» **TASK DETAILS**
Copy out each line of the data holding "pixels".

» **MATERIAL FOR THE TASK**
####

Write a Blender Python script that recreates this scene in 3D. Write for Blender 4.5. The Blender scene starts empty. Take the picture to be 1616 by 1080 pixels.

####

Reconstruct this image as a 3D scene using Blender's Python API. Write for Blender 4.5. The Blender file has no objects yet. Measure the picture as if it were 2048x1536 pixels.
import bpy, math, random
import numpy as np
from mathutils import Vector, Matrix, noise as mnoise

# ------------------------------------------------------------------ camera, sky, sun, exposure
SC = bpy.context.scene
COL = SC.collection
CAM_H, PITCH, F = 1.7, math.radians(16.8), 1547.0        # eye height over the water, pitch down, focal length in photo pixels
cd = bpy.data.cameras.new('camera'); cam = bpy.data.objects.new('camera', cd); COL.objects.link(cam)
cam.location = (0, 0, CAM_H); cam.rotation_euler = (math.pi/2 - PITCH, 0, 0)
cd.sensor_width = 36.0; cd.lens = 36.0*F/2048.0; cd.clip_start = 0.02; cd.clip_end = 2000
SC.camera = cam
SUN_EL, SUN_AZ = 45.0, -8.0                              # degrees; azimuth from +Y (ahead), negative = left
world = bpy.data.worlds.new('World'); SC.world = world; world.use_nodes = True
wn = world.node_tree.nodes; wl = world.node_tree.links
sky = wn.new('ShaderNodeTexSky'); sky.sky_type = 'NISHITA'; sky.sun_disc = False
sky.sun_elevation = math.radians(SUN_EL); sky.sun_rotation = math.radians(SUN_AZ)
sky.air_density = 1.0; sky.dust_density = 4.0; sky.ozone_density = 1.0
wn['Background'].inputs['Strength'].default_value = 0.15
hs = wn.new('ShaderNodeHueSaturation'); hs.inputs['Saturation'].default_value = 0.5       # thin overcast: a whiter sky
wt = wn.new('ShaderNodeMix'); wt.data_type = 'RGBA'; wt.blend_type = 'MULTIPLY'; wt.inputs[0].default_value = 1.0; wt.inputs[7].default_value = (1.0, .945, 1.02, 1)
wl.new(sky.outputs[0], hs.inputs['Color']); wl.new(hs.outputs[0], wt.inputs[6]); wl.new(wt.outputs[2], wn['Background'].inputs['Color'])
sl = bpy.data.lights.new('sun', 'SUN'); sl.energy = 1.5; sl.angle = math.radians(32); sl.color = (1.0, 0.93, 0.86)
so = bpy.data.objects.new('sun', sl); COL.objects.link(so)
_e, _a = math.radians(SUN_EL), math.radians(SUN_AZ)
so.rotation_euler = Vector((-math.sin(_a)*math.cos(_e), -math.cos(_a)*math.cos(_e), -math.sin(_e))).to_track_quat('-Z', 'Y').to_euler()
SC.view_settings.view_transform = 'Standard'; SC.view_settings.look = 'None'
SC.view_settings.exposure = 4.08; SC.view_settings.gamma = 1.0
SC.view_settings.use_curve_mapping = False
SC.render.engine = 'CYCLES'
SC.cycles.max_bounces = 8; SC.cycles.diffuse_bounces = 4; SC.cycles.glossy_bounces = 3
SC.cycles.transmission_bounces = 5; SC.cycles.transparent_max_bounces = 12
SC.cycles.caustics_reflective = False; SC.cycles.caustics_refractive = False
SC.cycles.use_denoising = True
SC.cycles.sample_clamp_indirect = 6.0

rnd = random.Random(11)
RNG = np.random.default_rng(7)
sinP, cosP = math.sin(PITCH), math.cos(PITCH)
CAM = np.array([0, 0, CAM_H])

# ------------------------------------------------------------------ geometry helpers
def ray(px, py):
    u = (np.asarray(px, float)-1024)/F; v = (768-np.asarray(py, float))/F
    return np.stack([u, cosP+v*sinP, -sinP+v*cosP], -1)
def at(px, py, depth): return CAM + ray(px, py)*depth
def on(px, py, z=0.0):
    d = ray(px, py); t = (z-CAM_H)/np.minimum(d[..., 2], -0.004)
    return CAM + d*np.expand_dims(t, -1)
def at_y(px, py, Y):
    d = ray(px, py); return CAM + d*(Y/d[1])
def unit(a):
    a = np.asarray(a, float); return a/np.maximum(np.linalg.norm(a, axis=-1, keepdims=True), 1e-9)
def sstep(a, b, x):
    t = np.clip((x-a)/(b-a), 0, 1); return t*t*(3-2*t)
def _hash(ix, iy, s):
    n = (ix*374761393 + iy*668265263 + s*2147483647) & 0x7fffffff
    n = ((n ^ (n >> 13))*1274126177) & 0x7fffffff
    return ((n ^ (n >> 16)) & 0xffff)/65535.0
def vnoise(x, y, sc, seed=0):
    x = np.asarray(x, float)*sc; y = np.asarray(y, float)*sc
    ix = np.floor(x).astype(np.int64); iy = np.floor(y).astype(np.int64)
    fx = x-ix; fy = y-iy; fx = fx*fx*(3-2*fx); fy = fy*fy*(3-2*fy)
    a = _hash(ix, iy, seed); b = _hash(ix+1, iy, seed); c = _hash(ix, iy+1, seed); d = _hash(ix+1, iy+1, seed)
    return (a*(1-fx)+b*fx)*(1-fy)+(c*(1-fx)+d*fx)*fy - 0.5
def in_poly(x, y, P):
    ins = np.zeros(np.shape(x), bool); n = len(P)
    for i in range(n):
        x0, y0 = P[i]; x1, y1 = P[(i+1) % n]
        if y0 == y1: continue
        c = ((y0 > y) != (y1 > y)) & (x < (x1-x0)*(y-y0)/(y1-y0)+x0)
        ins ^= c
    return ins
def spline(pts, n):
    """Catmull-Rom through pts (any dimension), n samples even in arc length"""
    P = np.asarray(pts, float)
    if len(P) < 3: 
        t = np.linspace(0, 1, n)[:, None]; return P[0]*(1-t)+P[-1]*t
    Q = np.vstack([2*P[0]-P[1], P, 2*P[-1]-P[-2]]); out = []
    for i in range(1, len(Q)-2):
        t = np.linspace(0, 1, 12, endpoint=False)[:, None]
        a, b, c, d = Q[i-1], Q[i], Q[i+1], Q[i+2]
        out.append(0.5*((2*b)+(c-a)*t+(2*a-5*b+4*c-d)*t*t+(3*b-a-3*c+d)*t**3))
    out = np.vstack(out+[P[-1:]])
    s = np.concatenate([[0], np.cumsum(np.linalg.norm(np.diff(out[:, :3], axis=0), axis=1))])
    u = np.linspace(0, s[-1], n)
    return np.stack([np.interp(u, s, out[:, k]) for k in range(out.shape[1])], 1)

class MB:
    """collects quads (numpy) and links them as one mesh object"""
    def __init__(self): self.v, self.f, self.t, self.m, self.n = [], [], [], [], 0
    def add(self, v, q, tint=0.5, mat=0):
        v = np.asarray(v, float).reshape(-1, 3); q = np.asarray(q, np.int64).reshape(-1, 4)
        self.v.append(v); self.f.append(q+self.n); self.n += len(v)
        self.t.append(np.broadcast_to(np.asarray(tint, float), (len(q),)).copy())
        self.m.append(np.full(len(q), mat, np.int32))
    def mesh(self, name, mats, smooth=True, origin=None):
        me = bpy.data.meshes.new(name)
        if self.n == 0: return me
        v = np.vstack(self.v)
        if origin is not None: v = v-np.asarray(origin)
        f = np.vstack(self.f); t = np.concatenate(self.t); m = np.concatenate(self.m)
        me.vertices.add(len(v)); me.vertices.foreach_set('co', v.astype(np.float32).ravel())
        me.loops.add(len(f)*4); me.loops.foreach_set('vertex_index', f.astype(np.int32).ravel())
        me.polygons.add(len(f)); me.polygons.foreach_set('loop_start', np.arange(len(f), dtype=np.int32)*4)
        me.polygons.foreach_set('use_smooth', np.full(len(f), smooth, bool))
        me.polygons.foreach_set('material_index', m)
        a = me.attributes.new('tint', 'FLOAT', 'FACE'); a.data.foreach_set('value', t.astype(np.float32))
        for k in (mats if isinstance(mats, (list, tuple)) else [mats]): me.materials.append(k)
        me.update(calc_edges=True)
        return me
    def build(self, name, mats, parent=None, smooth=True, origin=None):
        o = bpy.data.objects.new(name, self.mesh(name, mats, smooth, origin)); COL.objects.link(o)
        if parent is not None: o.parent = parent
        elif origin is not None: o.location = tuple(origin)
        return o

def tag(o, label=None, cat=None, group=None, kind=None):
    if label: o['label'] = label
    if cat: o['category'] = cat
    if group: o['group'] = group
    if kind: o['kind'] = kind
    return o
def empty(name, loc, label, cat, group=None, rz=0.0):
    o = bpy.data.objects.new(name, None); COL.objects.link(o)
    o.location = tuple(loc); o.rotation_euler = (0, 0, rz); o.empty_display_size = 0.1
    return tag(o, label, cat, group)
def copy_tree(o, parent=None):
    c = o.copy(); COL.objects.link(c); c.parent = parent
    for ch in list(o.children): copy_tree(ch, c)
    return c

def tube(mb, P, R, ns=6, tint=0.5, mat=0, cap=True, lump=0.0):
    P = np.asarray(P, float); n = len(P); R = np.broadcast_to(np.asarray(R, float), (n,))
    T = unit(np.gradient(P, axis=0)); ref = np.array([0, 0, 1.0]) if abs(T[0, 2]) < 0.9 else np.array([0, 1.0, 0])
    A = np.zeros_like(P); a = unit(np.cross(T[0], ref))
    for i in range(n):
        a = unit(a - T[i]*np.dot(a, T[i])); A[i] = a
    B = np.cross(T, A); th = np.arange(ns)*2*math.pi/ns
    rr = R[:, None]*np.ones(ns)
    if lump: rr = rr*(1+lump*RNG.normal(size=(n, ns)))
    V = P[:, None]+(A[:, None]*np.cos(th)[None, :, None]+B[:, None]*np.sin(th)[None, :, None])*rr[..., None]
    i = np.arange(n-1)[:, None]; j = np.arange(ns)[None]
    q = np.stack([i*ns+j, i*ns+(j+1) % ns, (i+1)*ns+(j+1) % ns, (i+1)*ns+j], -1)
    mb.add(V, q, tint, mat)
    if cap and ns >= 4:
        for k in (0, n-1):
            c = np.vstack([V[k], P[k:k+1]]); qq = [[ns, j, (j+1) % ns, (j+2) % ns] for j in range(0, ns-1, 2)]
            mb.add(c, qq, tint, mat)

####

» **COMPLETED EXERCISE**
Write a Blender Python script that recreates this scene in 3D. Write for Blender 4.5. The Blender scene starts empty. Take the picture to be 1616 by 1080 pixels.
Reconstruct this image as a 3D scene using Blender's Python API. Write for Blender 4.5. The Blender file has no objects yet. Measure the picture as if it were 2048x1536 pixels.
CAM_H, PITCH, F = 1.7, math.radians(16.8), 1547.0        # eye height over the water, pitch down, focal length in photo pixels